Start of Data section

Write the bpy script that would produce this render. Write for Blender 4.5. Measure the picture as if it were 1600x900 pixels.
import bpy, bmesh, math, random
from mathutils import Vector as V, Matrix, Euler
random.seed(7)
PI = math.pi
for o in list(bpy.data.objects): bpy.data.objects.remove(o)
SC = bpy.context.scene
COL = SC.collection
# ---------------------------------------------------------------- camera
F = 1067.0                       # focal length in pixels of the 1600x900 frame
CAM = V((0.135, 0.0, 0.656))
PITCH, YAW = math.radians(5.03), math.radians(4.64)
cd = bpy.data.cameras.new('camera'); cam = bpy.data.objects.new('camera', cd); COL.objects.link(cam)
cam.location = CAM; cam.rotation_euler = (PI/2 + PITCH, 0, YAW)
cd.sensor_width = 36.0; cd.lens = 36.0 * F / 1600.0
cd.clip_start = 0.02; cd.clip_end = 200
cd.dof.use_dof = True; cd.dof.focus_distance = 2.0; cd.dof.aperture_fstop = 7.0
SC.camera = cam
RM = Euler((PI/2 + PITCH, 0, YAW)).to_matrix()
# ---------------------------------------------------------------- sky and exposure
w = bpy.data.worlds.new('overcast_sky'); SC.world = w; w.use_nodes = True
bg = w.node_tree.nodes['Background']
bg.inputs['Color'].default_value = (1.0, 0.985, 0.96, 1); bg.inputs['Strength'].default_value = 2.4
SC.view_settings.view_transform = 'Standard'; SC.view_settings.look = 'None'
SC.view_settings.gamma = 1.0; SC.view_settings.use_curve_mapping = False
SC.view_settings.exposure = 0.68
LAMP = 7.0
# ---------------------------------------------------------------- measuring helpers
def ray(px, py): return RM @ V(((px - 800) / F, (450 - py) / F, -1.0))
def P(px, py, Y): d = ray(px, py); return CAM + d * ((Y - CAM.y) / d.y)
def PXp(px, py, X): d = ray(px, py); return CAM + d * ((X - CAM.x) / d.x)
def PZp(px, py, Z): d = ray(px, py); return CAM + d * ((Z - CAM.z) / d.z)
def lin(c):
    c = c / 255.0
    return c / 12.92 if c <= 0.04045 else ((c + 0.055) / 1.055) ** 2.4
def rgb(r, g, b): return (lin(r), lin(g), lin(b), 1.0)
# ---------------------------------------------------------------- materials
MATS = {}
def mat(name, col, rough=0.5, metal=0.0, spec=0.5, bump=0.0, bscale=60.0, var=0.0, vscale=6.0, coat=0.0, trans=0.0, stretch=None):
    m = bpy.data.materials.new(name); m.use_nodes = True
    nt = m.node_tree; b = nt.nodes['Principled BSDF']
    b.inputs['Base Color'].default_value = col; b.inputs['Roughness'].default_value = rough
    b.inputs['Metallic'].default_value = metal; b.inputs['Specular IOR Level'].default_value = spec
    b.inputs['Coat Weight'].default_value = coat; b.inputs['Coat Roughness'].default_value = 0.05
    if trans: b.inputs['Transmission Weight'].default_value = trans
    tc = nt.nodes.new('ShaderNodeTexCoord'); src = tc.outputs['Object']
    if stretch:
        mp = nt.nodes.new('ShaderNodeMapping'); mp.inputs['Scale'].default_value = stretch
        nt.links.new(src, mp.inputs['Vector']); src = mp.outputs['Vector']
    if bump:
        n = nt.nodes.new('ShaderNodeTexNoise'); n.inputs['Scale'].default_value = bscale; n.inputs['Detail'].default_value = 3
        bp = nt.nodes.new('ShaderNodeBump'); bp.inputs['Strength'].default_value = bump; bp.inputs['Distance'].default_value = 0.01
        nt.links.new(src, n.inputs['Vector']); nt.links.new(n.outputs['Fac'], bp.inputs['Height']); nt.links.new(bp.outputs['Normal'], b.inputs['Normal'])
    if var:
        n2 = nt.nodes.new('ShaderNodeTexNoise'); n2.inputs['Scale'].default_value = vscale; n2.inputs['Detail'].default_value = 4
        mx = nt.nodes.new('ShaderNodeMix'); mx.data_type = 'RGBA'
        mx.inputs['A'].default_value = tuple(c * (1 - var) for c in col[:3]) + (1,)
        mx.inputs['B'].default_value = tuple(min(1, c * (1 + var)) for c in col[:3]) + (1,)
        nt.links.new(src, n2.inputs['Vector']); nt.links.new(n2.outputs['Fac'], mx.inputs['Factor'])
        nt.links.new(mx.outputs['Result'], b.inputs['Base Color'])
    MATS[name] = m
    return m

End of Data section

## Work instructions
Scan the material above for the string "pixels" and report each line where you find it.

## Solved exercise
Write the bpy script that would produce this render. Write for Blender 4.5. Measure the picture as if it were 1600x900 pixels.
F = 1067.0                       # focal length in pixels of the 1600x900 frame